What you will do: Set down all of the data exactly as it appears.

Data provided:
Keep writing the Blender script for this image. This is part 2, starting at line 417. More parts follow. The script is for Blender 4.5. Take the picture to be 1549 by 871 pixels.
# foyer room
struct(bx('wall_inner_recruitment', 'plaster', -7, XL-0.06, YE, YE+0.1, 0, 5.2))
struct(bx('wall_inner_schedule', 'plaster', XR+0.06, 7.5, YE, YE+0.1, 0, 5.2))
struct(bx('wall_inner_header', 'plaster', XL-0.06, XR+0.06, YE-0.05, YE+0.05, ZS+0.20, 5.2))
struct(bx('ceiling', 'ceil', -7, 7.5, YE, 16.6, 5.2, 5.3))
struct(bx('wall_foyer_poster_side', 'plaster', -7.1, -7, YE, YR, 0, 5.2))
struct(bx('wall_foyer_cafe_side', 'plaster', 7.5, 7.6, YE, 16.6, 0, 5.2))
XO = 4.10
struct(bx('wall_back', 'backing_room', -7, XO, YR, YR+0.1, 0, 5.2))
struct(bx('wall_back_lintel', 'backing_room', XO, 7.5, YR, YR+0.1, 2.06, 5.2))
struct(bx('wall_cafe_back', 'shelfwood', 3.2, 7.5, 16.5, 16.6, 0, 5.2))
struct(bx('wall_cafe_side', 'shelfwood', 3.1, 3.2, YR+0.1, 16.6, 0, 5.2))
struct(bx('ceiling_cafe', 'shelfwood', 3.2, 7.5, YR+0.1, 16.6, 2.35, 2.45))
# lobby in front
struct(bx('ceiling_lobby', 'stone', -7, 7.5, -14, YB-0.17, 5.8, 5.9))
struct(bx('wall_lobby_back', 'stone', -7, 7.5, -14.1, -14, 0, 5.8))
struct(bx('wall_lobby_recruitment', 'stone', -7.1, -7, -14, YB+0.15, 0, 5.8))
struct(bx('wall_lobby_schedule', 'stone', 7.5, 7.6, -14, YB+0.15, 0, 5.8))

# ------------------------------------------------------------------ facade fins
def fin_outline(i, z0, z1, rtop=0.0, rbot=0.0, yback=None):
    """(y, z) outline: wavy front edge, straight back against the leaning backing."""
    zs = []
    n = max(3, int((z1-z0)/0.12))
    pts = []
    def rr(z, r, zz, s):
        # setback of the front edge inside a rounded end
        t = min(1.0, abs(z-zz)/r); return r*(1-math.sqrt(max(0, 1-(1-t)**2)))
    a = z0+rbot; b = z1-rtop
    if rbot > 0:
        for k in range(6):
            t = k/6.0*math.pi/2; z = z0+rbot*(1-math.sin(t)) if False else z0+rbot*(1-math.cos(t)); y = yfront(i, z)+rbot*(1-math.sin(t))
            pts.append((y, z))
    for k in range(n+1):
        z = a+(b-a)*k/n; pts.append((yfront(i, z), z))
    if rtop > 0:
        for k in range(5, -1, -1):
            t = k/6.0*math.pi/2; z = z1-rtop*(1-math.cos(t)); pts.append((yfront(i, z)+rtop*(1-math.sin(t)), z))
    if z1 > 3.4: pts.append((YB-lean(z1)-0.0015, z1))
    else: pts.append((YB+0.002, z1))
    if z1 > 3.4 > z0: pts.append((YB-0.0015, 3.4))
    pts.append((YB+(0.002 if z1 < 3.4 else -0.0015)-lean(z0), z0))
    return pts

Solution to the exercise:
Keep writing the Blender script for this image. This is part 2, starting at line 417. More parts follow. The script is for Blender 4.5. Take the picture to be 1549 by 871 pixels.
# foyer room
struct(bx('wall_inner_recruitment', 'plaster', -7, XL-0.06, YE, YE+0.1, 0, 5.2))
struct(bx('wall_inner_schedule', 'plaster', XR+0.06, 7.5, YE, YE+0.1, 0, 5.2))
struct(bx('wall_inner_header', 'plaster', XL-0.06, XR+0.06, YE-0.05, YE+0.05, ZS+0.20, 5.2))
struct(bx('ceiling', 'ceil', -7, 7.5, YE, 16.6, 5.2, 5.3))
struct(bx('wall_foyer_poster_side', 'plaster', -7.1, -7, YE, YR, 0, 5.2))
struct(bx('wall_foyer_cafe_side', 'plaster', 7.5, 7.6, YE, 16.6, 0, 5.2))
XO = 4.10
struct(bx('wall_back', 'backing_room', -7, XO, YR, YR+0.1, 0, 5.2))
struct(bx('wall_back_lintel', 'backing_room', XO, 7.5, YR, YR+0.1, 2.06, 5.2))
struct(bx('wall_cafe_back', 'shelfwood', 3.2, 7.5, 16.5, 16.6, 0, 5.2))
struct(bx('wall_cafe_side', 'shelfwood', 3.1, 3.2, YR+0.1, 16.6, 0, 5.2))
struct(bx('ceiling_cafe', 'shelfwood', 3.2, 7.5, YR+0.1, 16.6, 2.35, 2.45))
# lobby in front
struct(bx('ceiling_lobby', 'stone', -7, 7.5, -14, YB-0.17, 5.8, 5.9))
struct(bx('wall_lobby_back', 'stone', -7, 7.5, -14.1, -14, 0, 5.8))
struct(bx('wall_lobby_recruitment', 'stone', -7.1, -7, -14, YB+0.15, 0, 5.8))
struct(bx('wall_lobby_schedule', 'stone', 7.5, 7.6, -14, YB+0.15, 0, 5.8))

# ------------------------------------------------------------------ facade fins
def fin_outline(i, z0, z1, rtop=0.0, rbot=0.0, yback=None):
    """(y, z) outline: wavy front edge, straight back against the leaning backing."""
    zs = []
    n = max(3, int((z1-z0)/0.12))
    pts = []
    def rr(z, r, zz, s):
        # setback of the front edge inside a rounded end
        t = min(1.0, abs(z-zz)/r); return r*(1-math.sqrt(max(0, 1-(1-t)**2)))
    a = z0+rbot; b = z1-rtop
    if rbot > 0:
        for k in range(6):
            t = k/6.0*math.pi/2; z = z0+rbot*(1-math.sin(t)) if False else z0+rbot*(1-math.cos(t)); y = yfront(i, z)+rbot*(1-math.sin(t))
            pts.append((y, z))
    for k in range(n+1):
        z = a+(b-a)*k/n; pts.append((yfront(i, z), z))
    if rtop > 0:
        for k in range(5, -1, -1):
            t = k/6.0*math.pi/2; z = z1-rtop*(1-math.cos(t)); pts.append((yfront(i, z)+rtop*(1-math.sin(t)), z))
    if z1 > 3.4: pts.append((YB-lean(z1)-0.0015, z1))
    else: pts.append((YB+0.002, z1))
    if z1 > 3.4 > z0: pts.append((YB-0.0015, 3.4))
    pts.append((YB+(0.002 if z1 < 3.4 else -0.0015)-lean(z0), z0))
    return pts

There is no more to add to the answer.